Unexpected mutual aid helps save church building

Why did we do this?

Plains has a history of assisting members in time of need and this was an opportunity to extend assistance at a conference level. This action helps us to realize we are part of a larger body, and when one member of the larger body hurts, we also feel the pain.

—Merlin Grieser, Council Chair, Plains

Not only do we have a responsibility as brothers and sisters in Christ, but PPC and Norristown are also similar: both have mostly people of color in the congregation; both are serving in urban settings; both face similar challenges.

—Aldo Siahaan, Pastor, Philadelphia Praise Center

Whitehall made the decision to give a certain amount from our benevolence fund and then presented the story to the congregation in case individuals wanted to give. In three weeks, the congregation’s giving matched what we gave from our budget. Why did we do this? We wanted to be a part of God’s Kingdom work continuing in Norristown.

—Rose Bender, Pastor, Whitehall

New Life is a treasured part of our Conference family and they are meeting many needs in their community. We want to learn from them how to more effectively reach out to our community, sharing the love of Christ.

—Steve Landis, Pastor, Franconia

We wanted to partner with other congregations so that Norristown could continue its significant ministry in the Norristown community. An application was submitted to a congregational fund for “above-budget” requests, which provides support for ministries that are an extension of Deep Run East. The members “caught the vision” and supported this funding opportunity.

—Ken Burkholder, Pastor, Deep Run East

I can’t help but see the many faces of the local Mennonite Church and wonder what stories may be told of congregations finding themselves in unexpected hard places, stories of congregations finding safe places to process their struggle, and stories of congregations reaching out across our differences to share in these struggles. Unexpected hard places will always be with us—may the reaching out stories abound.

—Jeff Knightly, Deacon, West Philadelphia

Sheldon C. Good, Salford
Excerpted from Mennonite Weekly Review (read full article)

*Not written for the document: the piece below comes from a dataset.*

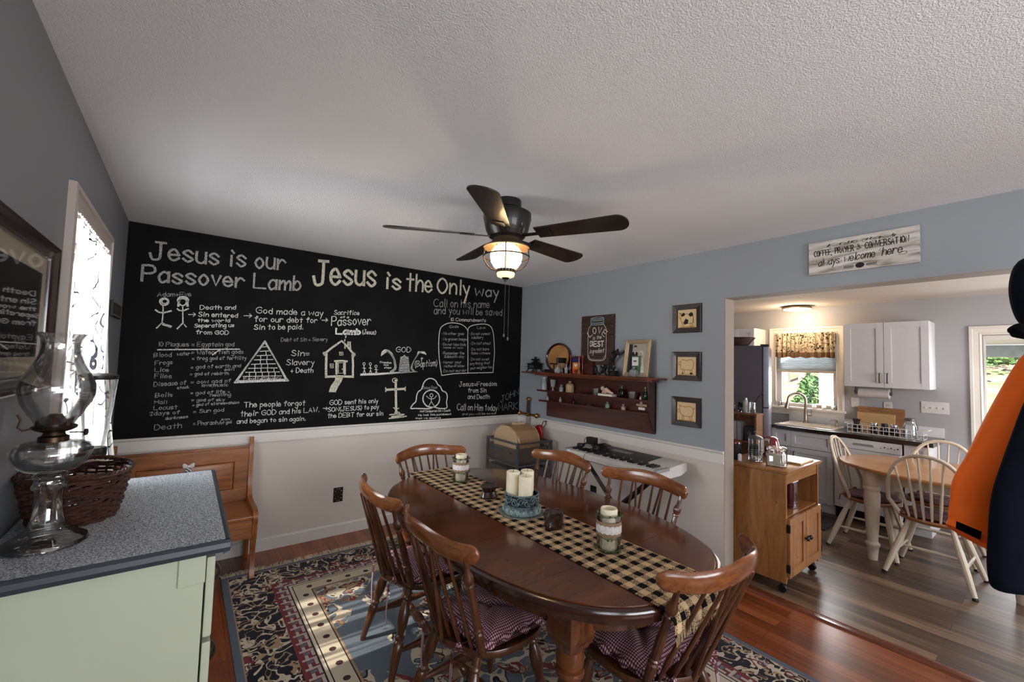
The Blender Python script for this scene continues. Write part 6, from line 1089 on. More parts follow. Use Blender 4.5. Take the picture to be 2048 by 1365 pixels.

When Nueva Vida Norristown (Pa.) New Life (NVNNL) acquired a 9,000-square-foot office building adjacent its meetinghouse in 2007, a local realtor projected it would only take six months to fill it with tenants. Then the Great Recession hit.

By last summer the congregation was on the brink of foreclosure of its 104-year-old meetinghouse, listed as collateral for the new building’s mortgage.

From the beginning, the building purchase has been part of a larger congregational vision. In 2007, NVNNL launched “Enlarging Our Place in God’s World,” a $2 million capital campaign. The campaign seeks finances for the office building and meetinghouse renovations to create a base for intercultural ministries of racial justice and reconciliation, economic access and opportunity for disadvantaged people, and income generation to support the ministries.

“People will go into an office building, but they might never go into a church,”  said church member Jim Williams. “If you can expose people to the gospel, there’s a chance they will begin to connect with the congregation.”

Several pastors and leaders in Franconia Conference learned of the plight. Conference moderator John Goshow met with leaders from seven sister congregations to propose a mutual aid effort.

In September, they initiated a conference-wide appeal for $95,000 to satisfy the mortgage’s needs for a year. To date, more than 20 churches, businesses, and individuals have committed over $100,000.

Williams said he never expected the conference to initiate a mutual aid appeal.

“We still believe we’re doing God’s will in this,” he said. “We can fill a huge void in the Norristown area. We are prayerful and hopeful that we’ll be able to meet our obligations and move God’s vision forward.”